Speaking in an interview Friday, Reiss said the legendary investor was one of several business contacts whom Schwarzenegger is trying to enlist.

Under state law, Schwarzenegger isn't required to reveal his net worth or even the precise percentage he owns in various ventures.

But the 63-page disclosure form, interviews and a review of the public record reveal an unusually wide range of business interests that extend far beyond passion projects, such as his highly profitable annual Fitness Expo in Columbus, Ohio, or the far-flung real estate ventures for which he has long been known.
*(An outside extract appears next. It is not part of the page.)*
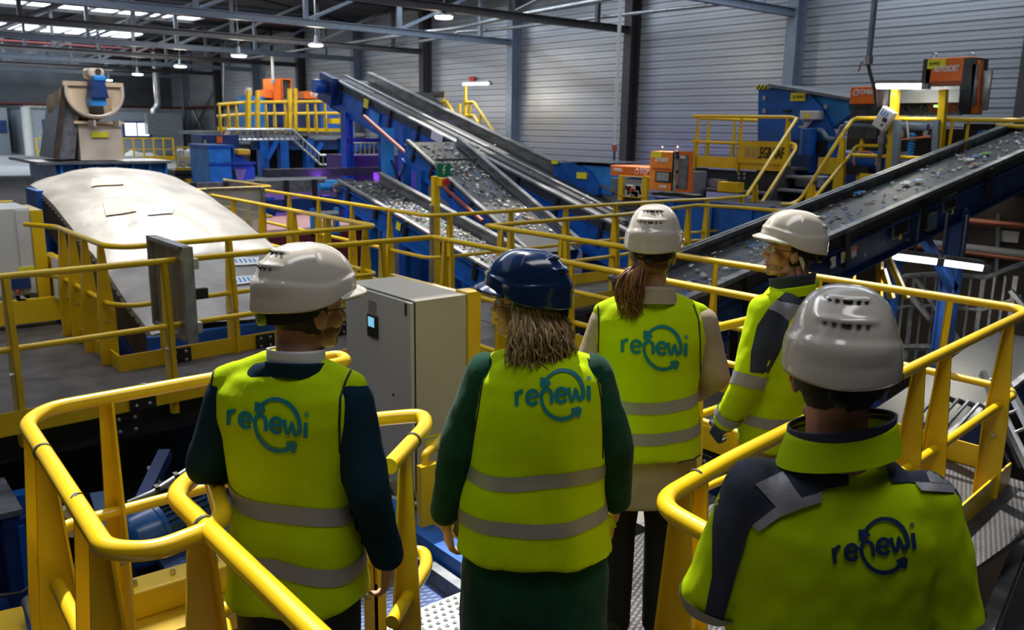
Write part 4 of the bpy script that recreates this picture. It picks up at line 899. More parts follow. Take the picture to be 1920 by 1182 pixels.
# tall orange sorter
t = thing('optical_sorter', 'tall orange sorter cabinet with white lettering against the wall at upper right', 'machine', (14.2, 6.3, 2.5))
X = 14.2
obj('side_frame', bx_x(1732, 111, 1737, 206, X, .42), DGR, t)
bo = obj('body', bx_x(1737, 110, 1810, 212, X+.0, .4), ORG, t, bevel=.02); obj('edge_band', bx_x(1808, 109, 1819, 214, X-.02, .42), DGR, t)
dr = obj('door', MB().prism([atx(1819, 110, X), atx(1838, 112, X), atx(1834, 212, X), atx(1816, 214, X)], (.12, 0, 0)), ORG, t); obj('door_window', MB().prism([atx(1823, 120, X-.02), atx(1834, 121, X-.02), atx(1830, 196, X-.02), atx(1820, 198, X-.02)], (.02, 0, 0)), GRYD, dr)
obj('side_panel', bx_x(1836, 133, 1850, 207, X+.1, .05), GRY, t)
sorter_text(bo, 'AUTOSORT', 1751, 135, X-.02, .13, .56)
lb = obj('yellow_label', bx_x(1740, 112, 1772, 128, X-.02, .02), STK, bo); sorter_text(lb, '02-W4M212', 1742, 123, X-.03, .075, .45, BLKP, 0)
obj('recess', bx_x(1742, 153, 1799, 170, X-.01, .01), mat('recess_red', (.35, .07, .02), .5), bo); obj('slot', bx_x(1752, 161, 1795, 167, X-.02, .01), BLK, bo)
for px in (1752, 1821): p = atx(px, 109, X+.3); obj('lifting_eye', MB().tube([p+V((0, .04*math.cos(k*PI/4), .04+.04*math.sin(k*PI/4))) for k in range(8)], .01, 6, closed=True), ALU, t)
# grey perforated enclosure in front
t = thing('pipe_enclosure', 'pale grey long enclosure with wiring beneath, in front of the tall orange sorter', 'enclosure', (13.5, 7, 2.6))
X = 13.5
obj('front_plate', bx_x(1661, 168, 1797, 192, X, .03), mat('pale_grey_plate', (.38, .4, .42), .4, metal=.3), t)
obj('top_strip', bx_x(1659, 165, 1799, 168, X-.02, .25), GRY, t); cb = MB(); rnd = random.Random(3)
obj('side_plate', MB().prism([atx(1643, 166, X+.5), atx(1661, 168, X), atx(1661, 192, X), atx(1643, 205, X+.5)], (.02, 0, 0)), GRY, t)
for k in range(34):
    a = atx(1663+k*4, 193, X+.1); b = atx(1663+k*4+rnd.uniform(-9, 9), 193+rnd.uniform(10, 28), X+.15); cb.tube([a, a.lerp(b, .5)+V((0, rnd.uniform(-.08, .08), 0)), b], .007, 5)
o = obj('cables', cb, DGR, t); o['kind'] = 'stuff'
obj('rear_frame', bx_x(1661, 210, 1800, 216, X+.2, .1), BLK, t); obj('back_plate', bx_x(1661, 192, 1740, 212, X+.35, .02), DGR, t)
for px in (1753, 1758): obj('green_light', bx_x(px-2, 197, px+1.5, 201, X-.02, .02), LED, t)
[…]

In addition to Schwarzenegger's widely publicized fitness industry interests and his personal jet-leasing business -- the actor for years has leased a Boeing 747 to Singapore Airlines -- the form shows that he owns stakes in movie theaters and an Internet software business, and stocks in companies as varied as media giant Gannett Co., IBM, International Speedways, Roto-Rooter Inc. and Weight Watchers International.
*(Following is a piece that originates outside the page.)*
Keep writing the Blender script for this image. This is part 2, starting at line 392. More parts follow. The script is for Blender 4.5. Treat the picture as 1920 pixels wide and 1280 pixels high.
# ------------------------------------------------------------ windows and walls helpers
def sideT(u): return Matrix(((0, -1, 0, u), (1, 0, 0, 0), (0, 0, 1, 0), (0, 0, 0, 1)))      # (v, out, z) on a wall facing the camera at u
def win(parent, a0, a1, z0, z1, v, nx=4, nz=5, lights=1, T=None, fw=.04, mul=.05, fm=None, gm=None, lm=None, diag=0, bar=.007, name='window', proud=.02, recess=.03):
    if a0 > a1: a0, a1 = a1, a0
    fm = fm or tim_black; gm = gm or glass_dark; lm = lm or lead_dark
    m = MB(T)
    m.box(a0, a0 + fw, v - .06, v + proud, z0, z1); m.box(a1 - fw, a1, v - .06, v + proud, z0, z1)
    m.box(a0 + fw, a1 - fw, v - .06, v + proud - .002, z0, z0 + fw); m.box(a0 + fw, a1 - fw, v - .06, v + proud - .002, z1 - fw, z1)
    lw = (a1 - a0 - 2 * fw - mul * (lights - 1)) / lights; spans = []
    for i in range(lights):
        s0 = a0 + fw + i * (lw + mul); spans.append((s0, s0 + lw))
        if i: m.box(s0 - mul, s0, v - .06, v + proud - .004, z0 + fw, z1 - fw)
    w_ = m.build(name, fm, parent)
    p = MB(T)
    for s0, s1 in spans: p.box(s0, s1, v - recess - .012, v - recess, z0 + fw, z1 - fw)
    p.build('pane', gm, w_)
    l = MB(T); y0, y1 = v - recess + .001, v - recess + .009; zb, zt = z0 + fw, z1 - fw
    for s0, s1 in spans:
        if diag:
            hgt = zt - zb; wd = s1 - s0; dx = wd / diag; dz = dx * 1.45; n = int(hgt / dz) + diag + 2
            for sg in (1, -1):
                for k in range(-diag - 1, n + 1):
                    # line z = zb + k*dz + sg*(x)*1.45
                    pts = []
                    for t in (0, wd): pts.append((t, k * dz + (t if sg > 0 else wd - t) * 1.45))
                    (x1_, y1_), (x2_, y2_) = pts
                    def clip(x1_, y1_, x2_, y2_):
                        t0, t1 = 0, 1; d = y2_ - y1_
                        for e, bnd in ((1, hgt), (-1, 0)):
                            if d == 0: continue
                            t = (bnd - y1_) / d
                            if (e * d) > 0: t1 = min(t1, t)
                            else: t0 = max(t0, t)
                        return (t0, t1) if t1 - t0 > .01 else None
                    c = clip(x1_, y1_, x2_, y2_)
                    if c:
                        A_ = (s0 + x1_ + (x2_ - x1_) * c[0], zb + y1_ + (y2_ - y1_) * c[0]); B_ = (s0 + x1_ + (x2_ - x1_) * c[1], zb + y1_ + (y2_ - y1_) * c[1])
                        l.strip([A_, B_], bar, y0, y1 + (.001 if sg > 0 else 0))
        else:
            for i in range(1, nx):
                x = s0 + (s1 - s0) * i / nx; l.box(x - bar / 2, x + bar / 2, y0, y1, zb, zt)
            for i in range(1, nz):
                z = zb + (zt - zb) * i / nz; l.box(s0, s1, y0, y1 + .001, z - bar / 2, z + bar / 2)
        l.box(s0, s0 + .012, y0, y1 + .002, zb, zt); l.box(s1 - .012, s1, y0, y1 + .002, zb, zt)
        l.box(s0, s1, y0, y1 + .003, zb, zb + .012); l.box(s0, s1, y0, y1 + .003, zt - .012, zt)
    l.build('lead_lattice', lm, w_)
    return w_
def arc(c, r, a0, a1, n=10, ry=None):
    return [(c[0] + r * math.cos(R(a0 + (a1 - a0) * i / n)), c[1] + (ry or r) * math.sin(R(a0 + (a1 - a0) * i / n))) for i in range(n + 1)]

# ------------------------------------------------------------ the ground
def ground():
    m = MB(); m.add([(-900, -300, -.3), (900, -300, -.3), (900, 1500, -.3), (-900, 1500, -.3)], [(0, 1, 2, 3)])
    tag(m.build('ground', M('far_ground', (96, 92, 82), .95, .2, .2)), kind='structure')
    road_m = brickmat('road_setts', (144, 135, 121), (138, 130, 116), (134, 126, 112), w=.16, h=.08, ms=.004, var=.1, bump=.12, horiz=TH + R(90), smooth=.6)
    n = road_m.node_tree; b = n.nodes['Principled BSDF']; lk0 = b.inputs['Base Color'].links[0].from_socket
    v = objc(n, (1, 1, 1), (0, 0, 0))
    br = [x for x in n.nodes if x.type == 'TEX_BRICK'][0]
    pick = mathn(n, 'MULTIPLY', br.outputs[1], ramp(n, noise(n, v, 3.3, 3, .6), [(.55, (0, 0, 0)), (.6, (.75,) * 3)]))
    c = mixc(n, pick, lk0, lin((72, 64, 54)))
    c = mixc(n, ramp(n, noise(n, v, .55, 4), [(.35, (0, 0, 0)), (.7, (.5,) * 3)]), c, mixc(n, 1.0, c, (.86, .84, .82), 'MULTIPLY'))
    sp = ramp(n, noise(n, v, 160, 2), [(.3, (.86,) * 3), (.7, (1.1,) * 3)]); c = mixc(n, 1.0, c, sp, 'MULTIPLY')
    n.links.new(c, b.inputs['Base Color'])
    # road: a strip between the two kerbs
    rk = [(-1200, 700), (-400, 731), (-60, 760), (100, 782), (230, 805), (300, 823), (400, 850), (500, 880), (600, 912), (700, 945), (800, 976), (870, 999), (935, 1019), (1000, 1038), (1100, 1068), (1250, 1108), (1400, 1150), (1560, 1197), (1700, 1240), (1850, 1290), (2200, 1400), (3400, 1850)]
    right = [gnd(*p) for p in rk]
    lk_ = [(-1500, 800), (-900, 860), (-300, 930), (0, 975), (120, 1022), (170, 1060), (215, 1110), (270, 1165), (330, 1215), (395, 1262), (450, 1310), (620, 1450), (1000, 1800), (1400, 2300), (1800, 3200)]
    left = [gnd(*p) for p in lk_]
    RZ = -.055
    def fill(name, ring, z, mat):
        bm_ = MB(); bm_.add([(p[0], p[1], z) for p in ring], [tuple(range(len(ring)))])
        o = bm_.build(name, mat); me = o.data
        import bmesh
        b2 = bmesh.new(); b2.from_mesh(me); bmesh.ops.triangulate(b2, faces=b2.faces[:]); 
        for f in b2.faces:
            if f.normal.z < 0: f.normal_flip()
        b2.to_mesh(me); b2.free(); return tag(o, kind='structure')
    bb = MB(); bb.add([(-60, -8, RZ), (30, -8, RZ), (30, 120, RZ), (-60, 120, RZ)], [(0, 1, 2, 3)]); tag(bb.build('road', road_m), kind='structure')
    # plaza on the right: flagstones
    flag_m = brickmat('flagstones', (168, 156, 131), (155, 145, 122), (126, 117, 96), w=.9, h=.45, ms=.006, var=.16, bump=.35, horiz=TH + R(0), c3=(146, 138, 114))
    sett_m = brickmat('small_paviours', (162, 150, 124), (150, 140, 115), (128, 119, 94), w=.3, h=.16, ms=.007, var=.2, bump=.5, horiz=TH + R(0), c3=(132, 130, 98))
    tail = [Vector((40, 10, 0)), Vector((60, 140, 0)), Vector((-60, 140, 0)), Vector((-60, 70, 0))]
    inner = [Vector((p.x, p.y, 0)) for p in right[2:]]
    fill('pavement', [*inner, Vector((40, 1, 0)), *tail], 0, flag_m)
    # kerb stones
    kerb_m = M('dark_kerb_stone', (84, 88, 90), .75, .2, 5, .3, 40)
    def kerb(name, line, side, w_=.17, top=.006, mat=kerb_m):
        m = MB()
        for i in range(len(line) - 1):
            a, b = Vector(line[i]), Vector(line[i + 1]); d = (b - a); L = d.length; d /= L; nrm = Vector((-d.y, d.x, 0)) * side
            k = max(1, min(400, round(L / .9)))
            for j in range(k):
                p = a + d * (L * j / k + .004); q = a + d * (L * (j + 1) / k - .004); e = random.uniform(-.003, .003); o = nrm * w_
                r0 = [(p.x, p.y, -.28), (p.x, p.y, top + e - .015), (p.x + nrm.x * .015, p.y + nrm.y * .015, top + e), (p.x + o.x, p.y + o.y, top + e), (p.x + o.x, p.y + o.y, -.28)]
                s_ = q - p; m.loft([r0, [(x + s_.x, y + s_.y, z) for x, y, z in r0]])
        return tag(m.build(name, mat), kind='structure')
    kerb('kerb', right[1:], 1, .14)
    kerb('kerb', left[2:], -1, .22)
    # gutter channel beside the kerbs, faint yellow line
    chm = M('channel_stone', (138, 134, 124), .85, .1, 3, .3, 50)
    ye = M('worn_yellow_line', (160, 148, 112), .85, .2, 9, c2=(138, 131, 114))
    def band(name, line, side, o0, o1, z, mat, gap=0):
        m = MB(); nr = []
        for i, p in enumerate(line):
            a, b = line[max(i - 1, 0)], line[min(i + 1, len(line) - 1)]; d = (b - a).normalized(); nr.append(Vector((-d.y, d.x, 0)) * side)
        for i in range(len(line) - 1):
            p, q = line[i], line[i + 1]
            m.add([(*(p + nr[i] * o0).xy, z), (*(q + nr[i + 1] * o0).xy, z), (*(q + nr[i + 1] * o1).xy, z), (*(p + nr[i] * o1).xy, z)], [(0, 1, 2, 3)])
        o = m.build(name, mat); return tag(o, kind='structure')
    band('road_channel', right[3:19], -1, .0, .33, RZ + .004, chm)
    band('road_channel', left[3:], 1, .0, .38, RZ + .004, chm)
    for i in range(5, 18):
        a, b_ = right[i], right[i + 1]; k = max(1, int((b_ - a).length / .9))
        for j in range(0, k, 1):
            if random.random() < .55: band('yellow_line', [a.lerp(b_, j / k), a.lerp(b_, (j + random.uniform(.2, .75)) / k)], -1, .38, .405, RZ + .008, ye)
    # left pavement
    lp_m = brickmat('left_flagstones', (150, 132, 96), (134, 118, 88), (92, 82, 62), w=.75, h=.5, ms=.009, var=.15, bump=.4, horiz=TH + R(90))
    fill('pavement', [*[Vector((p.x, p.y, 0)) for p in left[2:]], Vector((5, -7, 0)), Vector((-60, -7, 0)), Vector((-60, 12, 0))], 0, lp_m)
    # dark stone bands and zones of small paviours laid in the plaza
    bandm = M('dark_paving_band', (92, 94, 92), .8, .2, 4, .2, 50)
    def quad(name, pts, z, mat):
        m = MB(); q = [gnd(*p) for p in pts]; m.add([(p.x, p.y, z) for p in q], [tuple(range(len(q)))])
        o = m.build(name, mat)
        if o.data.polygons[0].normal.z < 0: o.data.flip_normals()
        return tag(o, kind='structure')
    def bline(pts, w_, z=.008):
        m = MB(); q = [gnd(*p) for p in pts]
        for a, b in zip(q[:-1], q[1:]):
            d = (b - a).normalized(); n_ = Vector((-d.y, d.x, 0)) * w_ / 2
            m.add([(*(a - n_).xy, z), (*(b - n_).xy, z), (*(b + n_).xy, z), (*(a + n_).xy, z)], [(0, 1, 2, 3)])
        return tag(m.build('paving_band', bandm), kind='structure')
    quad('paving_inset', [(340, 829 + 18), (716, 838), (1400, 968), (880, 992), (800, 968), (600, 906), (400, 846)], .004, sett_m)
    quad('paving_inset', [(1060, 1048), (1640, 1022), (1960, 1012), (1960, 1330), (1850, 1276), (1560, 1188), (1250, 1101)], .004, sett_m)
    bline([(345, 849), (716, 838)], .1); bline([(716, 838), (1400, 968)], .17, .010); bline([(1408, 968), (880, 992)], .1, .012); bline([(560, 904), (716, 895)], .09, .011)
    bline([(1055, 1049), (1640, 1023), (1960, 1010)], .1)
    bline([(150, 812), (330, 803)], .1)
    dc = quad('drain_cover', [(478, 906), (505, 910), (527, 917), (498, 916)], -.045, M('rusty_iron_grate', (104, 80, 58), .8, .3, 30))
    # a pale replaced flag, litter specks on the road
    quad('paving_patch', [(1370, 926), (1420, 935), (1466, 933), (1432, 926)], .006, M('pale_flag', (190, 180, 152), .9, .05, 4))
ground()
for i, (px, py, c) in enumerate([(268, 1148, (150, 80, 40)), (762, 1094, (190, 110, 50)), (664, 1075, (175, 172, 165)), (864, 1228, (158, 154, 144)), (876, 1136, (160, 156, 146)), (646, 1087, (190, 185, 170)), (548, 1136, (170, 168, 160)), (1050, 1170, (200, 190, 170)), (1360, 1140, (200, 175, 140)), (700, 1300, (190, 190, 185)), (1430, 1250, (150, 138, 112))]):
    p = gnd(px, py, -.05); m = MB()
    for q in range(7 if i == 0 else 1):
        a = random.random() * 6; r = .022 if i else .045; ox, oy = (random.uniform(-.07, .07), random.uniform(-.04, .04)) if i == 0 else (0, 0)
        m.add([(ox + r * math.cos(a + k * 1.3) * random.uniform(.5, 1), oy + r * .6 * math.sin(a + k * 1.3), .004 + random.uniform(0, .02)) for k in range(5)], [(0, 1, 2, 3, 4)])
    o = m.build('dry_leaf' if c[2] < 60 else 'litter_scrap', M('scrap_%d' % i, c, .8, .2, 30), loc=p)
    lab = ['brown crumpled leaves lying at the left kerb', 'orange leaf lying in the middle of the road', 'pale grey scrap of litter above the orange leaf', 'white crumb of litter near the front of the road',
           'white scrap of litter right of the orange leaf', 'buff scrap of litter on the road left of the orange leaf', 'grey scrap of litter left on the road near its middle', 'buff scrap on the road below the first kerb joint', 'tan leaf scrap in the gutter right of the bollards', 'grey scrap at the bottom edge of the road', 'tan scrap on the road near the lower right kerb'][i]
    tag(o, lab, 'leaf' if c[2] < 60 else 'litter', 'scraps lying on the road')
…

Throughout his career, Schwarzenegger has displayed a powerful urge to make money. In 1968, the 21-year-old Austrian-born bodybuilder already was peddling fitness products by mail under the brand name "Arnold Strong."
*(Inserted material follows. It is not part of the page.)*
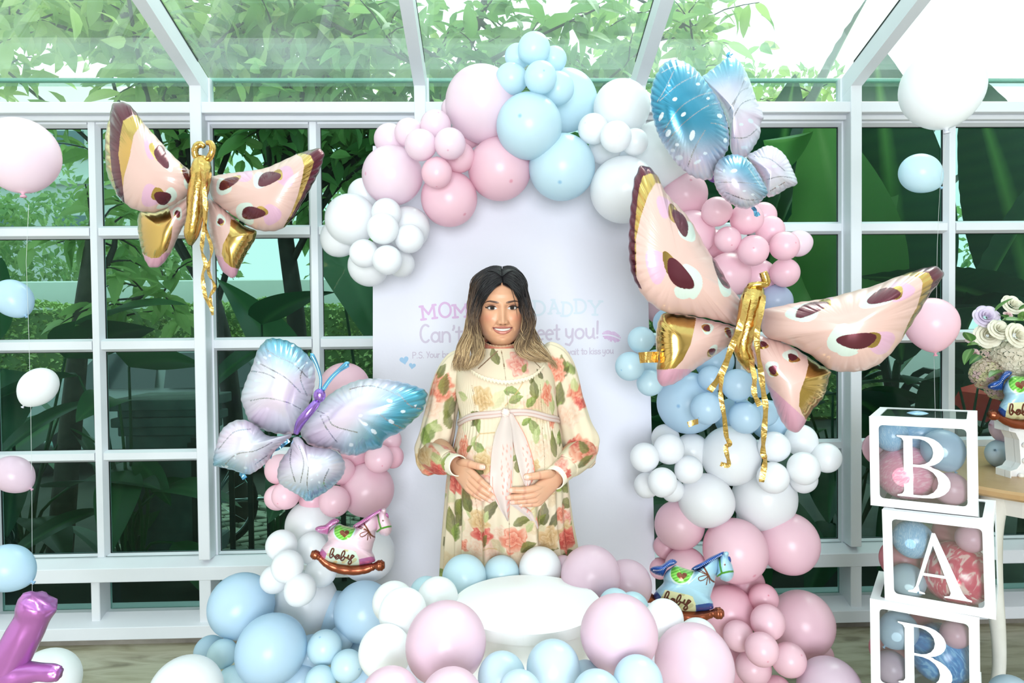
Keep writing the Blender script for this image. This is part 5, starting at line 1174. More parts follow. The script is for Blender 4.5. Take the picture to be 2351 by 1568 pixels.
    def p4(x, y):
        c = base_paint(x, FLESH); lay(c, (y > 880+(x-1050)*.9) & (x < 1330), PINKTIP)
        lay(c, inpoly(x, y, [(1262, 640), (1450, 700), (1450, 900), (1350, 1010), (1262, 1075), (1235, 1030), (1217, 985), (1222, 900), (1258, 800), (1278, 720)]), GOLD, 1)
        spots(c, x, y, [('m', 960, 585, 46, 30, 20), ('g', 990, 600, 30, 20, -10), ('b', 985, 588, 26, 19, 10), ('m', 1165, 665, 52, 40, 20), ('g', 1185, 685, 36, 22, 0), ('b', 1175, 672, 32, 22, 20), ('m', 1043, 745, 42, 50, 0), ('g', 1058, 770, 28, 26, 0), ('b', 1050, 753, 27, 30, 0)]); return c
    inflated('wing', [(900, 530), (880, 620), (960, 760), (1010, 860), (1050, 960), (1100, 1080), (1160, 1150), (1220, 1150), (1260, 1090), (1300, 1020), (1380, 920), (1415, 800), (1422, 760), (1350, 720), (1270, 665), (1150, 590), (1000, 540)], (1170, 850), lambda x, y: Y0+.02-(x-1720)*.0002, .085, p4, t, 340, 85, T, .06, 28, seed=8)
    gold_tube('body', [W(930, 235, .05), W(915, 320, .07), W(880, 480, .09), W(850, 600, .09), W(880, 690, .08), W(905, 760, .05)], [.028, .036, .032, .027, .024, .010], t)
    gold_tube('antenna', [W(930, 235, .06), W(900, 215, .07), W(950, 205, .08), W(1005, 200, .08), W(1000, 165, .08), W(985, 125, .08)], [.012, .010, .009, .011, .013, .012], t, 24, 12, .12)
    strip('ribbon_tail', [W(992, 270, .10), W(965, 420, .14), W(945, 560, .15), W(970, 760, .12), W(988, 900, .12), W(1002, 1000, .12), W(992, 1150, .12), W(985, 1280, .12), W(998, 1340, .12), W(975, 1475, .12)], .017, M_GOLDRIB, t, .45, 2, 54)
    strip('ribbon_tail', [W(890, 260, .11), W(842, 460, .15), W(790, 590, .14), W(722, 770, .12), W(640, 890, .11)], .019, M_GOLDRIB, t, .35, 3, 36)
    strip('ribbon_tail', [W(722, 780, .12), W(712, 900, .16), W(735, 1050, .16), W(750, 1180, .14), W(772, 1230, .14), W(745, 1255, .14), W(765, 1362, .14), W(712, 1358, .14)], .014, M_GOLDRIB, t, .5, 4, 46)
    strip('ribbon_tail', [W(905, 690, .11), W(930, 800, .16), W(928, 900, .18), W(965, 985, .18)], .016, M_GOLDRIB, t, .4, 6, 24)
    strip('ribbon_end', [W(568, 1085, .12), W(540, 1092, .13), W(502, 1106, .13)], .016, M_GOLDRIB, t, .1, 7, 8)
    strip('ribbon_end', [W(312, 672, .06), W(250, 672, .08), W(190, 676, .06)], .033, M_GOLDRIB, t, .15, 9, 10)
butterfly_right()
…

Later, real estate magnate Albert Ehringer took Schwarzenegger under his wing, helping the actor invest in commercial properties along Santa Monica's Main Street, where the film star's ventures remain largely centered.

At times, the restless entrepreneur made spectacular mistakes: In the mid-1990s, he and Ehringer were badly beaten in a showdown with Agoura Hills-based developer Bill Denton over dueling projects in Denver's trendy "Lo-Do" section.

"We were adversaries," said Denton, who headed off an attempt by the Schwarzenegger-Ehringer group to poach his tenants.

Denton ultimately wound up with a thriving entertainment and retail center, while the actor's project languished.

Schwarzenegger has prospered, on balance, thanks sometimes to his own gut calls and frequently to the counsel of advisors and associates, who, like Ehringer, have often worked with him for decades.

"Arnold's one of the greatest instinctive businessmen I've ever met," said Wachter, a former investment banker with Wertheim Schroder & Co., who has known the actor for 25 years and expects to oversee his assets in a blind trust should Schwarzenegger be elected.

Schwarzenegger's financial disclosure form shows a number of sophisticated investment ventures initiated in the last 10 years.

Those occurred as the actor began to shift away from his more visible enterprises -- including his involvement with Planet Hollywood, with which he cut ties after the restaurant chain's Chapter 11 reorganization -- toward quieter but far richer investments.